__Problem to work on__
Write out every line below that includes the word "pixels".

[START OF Data lines]

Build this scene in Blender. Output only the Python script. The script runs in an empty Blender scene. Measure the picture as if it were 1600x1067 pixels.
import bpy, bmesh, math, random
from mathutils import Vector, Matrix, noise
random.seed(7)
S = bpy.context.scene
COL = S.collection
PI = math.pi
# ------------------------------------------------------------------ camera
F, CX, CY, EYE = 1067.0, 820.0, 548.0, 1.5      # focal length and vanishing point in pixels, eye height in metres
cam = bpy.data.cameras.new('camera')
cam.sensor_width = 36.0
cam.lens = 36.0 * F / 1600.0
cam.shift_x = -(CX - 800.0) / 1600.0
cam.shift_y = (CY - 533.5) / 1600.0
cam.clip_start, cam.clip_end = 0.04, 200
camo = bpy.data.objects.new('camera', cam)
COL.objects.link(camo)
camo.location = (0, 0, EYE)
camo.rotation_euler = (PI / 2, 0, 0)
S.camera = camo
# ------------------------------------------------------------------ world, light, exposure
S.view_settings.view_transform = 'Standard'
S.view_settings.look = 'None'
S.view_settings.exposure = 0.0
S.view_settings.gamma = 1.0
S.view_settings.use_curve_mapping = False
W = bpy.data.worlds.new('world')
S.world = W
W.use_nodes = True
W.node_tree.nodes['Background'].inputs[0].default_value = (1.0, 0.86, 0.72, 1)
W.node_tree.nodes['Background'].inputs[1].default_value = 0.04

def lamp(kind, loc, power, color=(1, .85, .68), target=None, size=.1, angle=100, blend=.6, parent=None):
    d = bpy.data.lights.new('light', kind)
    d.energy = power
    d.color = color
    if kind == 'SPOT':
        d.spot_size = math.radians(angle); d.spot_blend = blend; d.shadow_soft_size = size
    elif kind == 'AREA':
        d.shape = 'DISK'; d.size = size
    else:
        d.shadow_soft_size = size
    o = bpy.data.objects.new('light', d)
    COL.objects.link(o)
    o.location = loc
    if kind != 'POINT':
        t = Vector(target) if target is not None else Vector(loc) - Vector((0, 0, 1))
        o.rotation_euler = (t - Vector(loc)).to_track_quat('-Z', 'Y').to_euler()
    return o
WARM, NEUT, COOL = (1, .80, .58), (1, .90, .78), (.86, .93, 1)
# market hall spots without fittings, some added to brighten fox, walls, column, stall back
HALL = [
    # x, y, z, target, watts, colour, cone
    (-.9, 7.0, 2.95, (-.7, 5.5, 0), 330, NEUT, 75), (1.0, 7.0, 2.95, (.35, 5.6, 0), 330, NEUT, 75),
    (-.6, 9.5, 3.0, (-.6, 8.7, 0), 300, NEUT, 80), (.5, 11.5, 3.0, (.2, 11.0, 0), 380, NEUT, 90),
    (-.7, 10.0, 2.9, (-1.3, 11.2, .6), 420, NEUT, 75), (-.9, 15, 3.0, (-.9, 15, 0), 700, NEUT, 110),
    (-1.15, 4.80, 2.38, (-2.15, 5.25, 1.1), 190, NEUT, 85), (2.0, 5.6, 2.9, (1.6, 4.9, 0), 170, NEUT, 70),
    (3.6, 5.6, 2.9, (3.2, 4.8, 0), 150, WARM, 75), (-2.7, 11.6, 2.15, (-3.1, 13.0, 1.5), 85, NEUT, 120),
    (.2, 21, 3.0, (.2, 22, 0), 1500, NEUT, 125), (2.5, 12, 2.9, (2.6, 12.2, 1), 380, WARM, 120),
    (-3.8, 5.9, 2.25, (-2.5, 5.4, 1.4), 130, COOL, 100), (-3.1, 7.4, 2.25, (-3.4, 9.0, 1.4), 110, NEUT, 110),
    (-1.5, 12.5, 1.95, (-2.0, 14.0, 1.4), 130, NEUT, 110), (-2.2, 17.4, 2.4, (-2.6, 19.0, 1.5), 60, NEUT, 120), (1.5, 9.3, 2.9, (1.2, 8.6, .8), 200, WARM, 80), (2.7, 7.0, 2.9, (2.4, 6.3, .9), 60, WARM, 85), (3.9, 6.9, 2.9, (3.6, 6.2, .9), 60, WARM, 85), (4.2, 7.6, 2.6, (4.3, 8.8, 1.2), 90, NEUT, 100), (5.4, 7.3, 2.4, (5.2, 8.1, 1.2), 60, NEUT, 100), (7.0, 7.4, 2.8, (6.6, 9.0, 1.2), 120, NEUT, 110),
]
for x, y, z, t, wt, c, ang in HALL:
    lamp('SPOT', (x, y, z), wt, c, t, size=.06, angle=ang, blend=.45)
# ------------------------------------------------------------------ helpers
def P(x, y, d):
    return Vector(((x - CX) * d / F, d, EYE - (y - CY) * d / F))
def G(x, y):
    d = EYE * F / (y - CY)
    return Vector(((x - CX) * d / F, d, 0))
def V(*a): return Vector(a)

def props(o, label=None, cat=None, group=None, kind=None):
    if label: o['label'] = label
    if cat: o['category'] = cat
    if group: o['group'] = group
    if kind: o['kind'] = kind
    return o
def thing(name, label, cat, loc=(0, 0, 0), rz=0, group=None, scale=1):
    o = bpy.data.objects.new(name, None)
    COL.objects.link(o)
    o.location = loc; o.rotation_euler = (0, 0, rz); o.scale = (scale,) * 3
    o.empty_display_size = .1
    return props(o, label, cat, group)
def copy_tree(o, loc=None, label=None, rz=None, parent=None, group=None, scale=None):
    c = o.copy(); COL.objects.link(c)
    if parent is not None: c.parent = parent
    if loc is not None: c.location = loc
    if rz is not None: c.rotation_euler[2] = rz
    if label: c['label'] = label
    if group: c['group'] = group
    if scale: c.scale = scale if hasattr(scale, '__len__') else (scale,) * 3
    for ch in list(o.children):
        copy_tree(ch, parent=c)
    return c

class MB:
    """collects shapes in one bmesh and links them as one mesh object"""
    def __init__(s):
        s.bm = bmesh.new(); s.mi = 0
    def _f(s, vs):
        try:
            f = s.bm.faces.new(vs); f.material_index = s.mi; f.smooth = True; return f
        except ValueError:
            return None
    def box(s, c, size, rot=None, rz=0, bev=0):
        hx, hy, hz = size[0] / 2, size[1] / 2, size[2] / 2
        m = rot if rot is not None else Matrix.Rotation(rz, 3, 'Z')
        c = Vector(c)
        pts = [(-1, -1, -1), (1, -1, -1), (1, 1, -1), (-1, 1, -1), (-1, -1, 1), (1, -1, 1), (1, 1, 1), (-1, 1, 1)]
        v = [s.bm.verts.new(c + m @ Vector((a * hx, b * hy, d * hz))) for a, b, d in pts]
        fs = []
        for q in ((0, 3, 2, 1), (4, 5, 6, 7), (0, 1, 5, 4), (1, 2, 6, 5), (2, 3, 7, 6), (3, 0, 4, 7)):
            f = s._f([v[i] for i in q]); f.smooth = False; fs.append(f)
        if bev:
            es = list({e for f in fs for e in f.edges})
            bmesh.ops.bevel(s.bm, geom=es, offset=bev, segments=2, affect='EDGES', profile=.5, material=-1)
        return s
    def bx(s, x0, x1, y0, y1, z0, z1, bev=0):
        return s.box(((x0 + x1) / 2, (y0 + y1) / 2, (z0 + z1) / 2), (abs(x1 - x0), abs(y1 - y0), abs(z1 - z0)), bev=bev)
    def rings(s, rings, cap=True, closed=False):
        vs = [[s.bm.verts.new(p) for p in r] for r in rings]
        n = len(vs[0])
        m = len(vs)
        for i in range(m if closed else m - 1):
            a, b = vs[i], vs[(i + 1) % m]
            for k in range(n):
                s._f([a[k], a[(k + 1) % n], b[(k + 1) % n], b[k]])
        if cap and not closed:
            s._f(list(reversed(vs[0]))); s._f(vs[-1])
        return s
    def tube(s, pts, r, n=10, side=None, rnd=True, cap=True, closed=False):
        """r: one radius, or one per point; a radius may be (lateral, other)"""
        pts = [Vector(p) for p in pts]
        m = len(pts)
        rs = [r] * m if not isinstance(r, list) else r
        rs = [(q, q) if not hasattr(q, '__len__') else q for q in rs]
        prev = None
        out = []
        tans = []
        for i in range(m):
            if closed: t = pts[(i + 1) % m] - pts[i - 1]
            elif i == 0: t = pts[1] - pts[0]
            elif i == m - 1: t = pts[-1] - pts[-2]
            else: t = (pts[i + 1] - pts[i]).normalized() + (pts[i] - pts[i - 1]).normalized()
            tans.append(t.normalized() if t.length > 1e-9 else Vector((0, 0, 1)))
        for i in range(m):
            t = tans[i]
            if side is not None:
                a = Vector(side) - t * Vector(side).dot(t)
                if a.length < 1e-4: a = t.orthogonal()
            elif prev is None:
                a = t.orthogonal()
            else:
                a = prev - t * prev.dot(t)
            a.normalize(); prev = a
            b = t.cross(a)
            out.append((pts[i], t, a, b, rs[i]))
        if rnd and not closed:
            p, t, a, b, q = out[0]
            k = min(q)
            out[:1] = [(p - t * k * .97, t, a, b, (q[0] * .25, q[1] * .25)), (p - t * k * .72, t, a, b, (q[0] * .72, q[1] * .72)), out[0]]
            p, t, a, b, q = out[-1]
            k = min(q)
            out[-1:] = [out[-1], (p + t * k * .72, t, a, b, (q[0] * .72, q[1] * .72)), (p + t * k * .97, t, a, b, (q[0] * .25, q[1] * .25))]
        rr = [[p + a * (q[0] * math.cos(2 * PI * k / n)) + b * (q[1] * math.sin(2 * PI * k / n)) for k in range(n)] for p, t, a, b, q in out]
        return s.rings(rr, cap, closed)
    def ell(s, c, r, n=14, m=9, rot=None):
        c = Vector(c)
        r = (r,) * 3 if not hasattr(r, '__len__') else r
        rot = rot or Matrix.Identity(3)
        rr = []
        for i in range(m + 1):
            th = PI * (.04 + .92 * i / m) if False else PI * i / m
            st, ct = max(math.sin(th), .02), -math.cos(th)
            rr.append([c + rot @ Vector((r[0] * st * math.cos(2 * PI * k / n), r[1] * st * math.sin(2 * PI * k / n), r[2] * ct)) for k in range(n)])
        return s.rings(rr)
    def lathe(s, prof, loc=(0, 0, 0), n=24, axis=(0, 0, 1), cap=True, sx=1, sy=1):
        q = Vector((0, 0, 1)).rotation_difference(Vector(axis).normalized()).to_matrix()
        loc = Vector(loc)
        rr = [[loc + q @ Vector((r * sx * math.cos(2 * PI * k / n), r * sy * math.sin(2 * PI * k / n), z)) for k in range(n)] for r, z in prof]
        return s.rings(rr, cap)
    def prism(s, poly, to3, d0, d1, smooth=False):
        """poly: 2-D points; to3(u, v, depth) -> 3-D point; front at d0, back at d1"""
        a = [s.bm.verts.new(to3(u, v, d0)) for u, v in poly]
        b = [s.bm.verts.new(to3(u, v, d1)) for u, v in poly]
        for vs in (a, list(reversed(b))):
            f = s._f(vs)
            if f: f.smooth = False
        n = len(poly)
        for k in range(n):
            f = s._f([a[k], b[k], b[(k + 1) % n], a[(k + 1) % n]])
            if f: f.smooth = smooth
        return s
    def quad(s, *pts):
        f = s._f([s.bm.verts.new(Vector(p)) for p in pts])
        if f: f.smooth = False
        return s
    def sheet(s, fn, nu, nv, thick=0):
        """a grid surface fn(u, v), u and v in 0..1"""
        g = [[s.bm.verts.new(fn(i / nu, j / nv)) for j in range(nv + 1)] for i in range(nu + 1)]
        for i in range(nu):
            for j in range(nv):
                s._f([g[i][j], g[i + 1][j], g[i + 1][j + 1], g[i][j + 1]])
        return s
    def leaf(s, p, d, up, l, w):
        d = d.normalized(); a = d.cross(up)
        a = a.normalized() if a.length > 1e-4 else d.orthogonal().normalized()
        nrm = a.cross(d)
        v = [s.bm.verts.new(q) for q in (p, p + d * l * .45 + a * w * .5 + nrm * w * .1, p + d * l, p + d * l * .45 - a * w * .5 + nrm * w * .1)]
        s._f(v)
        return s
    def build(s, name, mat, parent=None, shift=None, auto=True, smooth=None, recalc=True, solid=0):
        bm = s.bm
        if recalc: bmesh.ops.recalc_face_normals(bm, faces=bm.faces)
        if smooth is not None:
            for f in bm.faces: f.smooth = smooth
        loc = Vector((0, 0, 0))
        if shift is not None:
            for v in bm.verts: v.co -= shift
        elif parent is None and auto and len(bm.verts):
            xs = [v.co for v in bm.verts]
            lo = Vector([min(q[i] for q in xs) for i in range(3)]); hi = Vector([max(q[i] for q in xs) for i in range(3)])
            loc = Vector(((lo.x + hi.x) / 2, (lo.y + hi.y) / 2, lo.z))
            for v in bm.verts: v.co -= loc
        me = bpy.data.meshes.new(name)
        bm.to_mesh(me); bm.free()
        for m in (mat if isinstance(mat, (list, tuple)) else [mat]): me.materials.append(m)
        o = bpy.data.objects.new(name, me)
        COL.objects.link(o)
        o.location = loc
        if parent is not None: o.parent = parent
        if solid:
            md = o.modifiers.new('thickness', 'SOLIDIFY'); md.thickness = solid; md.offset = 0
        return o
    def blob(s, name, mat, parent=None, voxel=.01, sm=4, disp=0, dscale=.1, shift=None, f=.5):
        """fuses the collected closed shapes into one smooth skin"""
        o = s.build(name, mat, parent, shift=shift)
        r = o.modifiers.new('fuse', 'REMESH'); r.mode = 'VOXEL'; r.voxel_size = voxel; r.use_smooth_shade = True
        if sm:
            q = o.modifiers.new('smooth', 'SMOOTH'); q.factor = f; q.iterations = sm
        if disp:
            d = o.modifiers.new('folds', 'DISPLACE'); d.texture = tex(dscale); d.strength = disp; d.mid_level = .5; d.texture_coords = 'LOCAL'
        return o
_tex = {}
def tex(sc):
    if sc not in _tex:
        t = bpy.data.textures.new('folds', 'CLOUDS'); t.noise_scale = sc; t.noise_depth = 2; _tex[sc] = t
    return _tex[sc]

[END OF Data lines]

__Output of the task__
Build this scene in Blender. Output only the Python script. The script runs in an empty Blender scene. Measure the picture as if it were 1600x1067 pixels.
F, CX, CY, EYE = 1067.0, 820.0, 548.0, 1.5      # focal length and vanishing point in pixels, eye height in metres